After high school Nelson spent an idyllic summer in San Saba as a
cowpuncher before entering the University of Texas for a brief,
frustrating foray into academia. After one semester Nelson took
leave of UT and redoubled his efforts on the music front. Already
a regular on the Austin open-mike scene, Nelson, like Joseph K.
in Kafka's The Trial, thought his breakfast had arrived when the
major-label folks came courting. Little did he know that it was not
a meal but a persecution they held in store; it was not until the
independent release of The Last Hurrah that things got back on
track. Since then, it's been onward and upward for Nelson, and
his media kit runneth over with plaudits, some of them a little
troubling.
It is unfortunate, if understandable, that Nelson so often is
compared with his self-professed "favorite songwriter," Townes
Van Zandt.
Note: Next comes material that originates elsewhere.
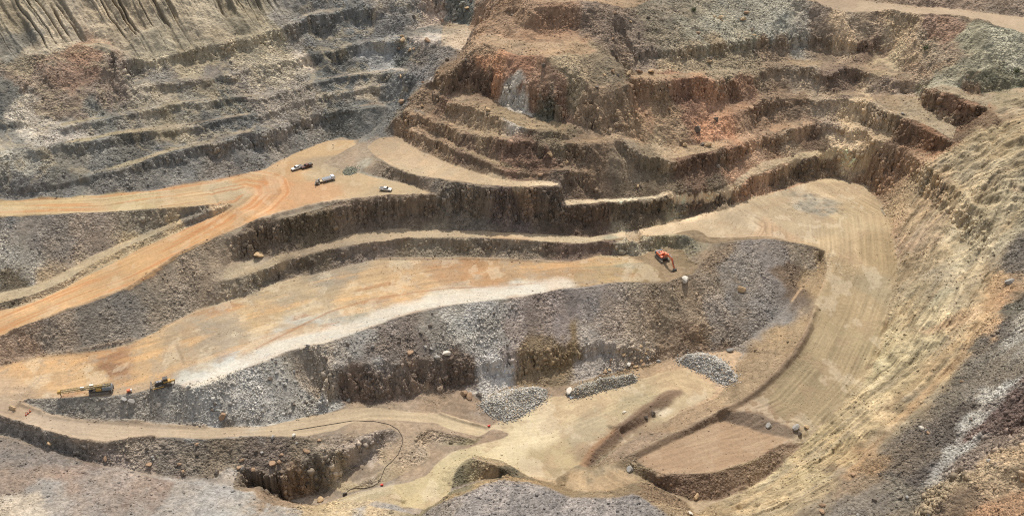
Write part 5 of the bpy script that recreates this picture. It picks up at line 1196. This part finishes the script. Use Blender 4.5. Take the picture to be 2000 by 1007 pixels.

Van Zandt, for his own part, wrestled mightily with his
own critically imposed albatross, the much-dreaded and
seemingly jinxed "next Dylan" tag. This was a crown of thorns that
adorned not only Van Zandt, but also John Prine, Steve Forbert,
Bruce Springsteen and damn near every other gifted songwriter
who came along when Dylan got really weird in the '70s.
Now that Van Zandt is gone, there is pressure in Austin and
Nashville to anoint a successor, but there ain't gonna be one.
Genius can have children, but never successors. Such pithy words
as the "next TVZ" are little but the work of overexcited critics too
eager to make a name for themselves. No one can ever write a
Dylan song quite like Dylan, and nobody can write a Townes tune
like Townes could. Leading fans to expect otherwise brews up an
inevitable backlash. There is little on Little Brother that conjures
up uniquely Texan or Southwestern imagery. What it offers is
more generally Southern than our peculiar Lone Star variation on
the Dixie experience. Maybe it's the absence of the fiddle,
mandolin and pedal steel, and the presence of a small horn section
here and there, or maybe it's the Small Faces-type rave-ups.
Whatever the reason, Little Brother, unlike Last Hurrah,
conjures more Memphis than Marfa; it's more a Nashville
underground-type release than most Austin Americana of the
present day.
Not that there's anything wrong with that. To Nelson's immense
credit, the Townes influence is in tone, not in musical style. With
Van Zandt, Nelson does share that rarest characteristic of
unaffected melancholy, a poignancy that is never precious. There
is a feeling of clawing desperately for the unattainable in even his
seemingly upbeat lyrics. It is there in the voice, too, a needful and
affecting pleading that never degenerates into maudlin begging.
For Nelson, this is clearly no Morrissey-style pose, and at times
he writes a most Van Zandtian line or two, such as the following
from "Shadow on the Wall": "Life is just a mockingbird / It laughs
at screams that go unheard / dances right around above your head
/ and echoes dumb shit that you said / about the crazy times you
knew then / the dreams that you once called your friends."
Nevertheless, Beaver Nelson can truly say he has arrived when
critics stop calling him "the next Townes Van Zandt" and start
calling someone else "the next Beaver Nelson."